**3D scene scripts:**
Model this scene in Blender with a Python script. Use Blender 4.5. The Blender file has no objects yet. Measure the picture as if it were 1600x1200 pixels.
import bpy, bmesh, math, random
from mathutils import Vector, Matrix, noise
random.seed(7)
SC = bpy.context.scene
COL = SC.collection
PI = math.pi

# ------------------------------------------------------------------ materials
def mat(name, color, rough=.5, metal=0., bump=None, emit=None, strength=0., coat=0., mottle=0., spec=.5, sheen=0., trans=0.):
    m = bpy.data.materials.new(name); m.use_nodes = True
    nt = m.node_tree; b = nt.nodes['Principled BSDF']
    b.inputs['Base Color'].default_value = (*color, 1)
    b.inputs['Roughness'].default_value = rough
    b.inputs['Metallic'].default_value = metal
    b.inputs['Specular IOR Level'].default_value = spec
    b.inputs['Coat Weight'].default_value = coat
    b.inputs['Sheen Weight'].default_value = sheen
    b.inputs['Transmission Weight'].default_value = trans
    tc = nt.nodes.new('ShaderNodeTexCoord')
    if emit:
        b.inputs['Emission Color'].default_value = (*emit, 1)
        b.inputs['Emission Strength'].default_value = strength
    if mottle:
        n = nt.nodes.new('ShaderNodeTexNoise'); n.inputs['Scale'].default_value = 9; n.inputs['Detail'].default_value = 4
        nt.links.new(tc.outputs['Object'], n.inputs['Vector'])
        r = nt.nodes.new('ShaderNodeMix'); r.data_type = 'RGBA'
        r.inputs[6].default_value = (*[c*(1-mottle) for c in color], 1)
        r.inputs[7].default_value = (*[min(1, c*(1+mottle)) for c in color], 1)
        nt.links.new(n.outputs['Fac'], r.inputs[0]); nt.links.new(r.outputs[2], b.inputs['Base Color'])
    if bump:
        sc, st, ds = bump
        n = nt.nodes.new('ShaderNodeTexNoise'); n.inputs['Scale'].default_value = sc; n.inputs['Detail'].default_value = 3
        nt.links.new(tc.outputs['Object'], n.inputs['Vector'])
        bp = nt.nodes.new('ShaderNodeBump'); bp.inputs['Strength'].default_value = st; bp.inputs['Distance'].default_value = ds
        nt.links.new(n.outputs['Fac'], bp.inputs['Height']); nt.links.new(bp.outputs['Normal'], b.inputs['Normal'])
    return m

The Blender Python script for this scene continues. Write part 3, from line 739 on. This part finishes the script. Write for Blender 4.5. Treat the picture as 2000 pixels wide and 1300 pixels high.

**Problem statement:** Look at the material above and copy, word for word, its lines from the first through the one containing "PI = math.pi".

**Correct response:**
Model this scene in Blender with a Python script. Use Blender 4.5. The Blender file has no objects yet. Measure the picture as if it were 1600x1200 pixels.
import bpy, bmesh, math, random
from mathutils import Vector, Matrix, noise
random.seed(7)
SC = bpy.context.scene
COL = SC.collection
PI = math.pi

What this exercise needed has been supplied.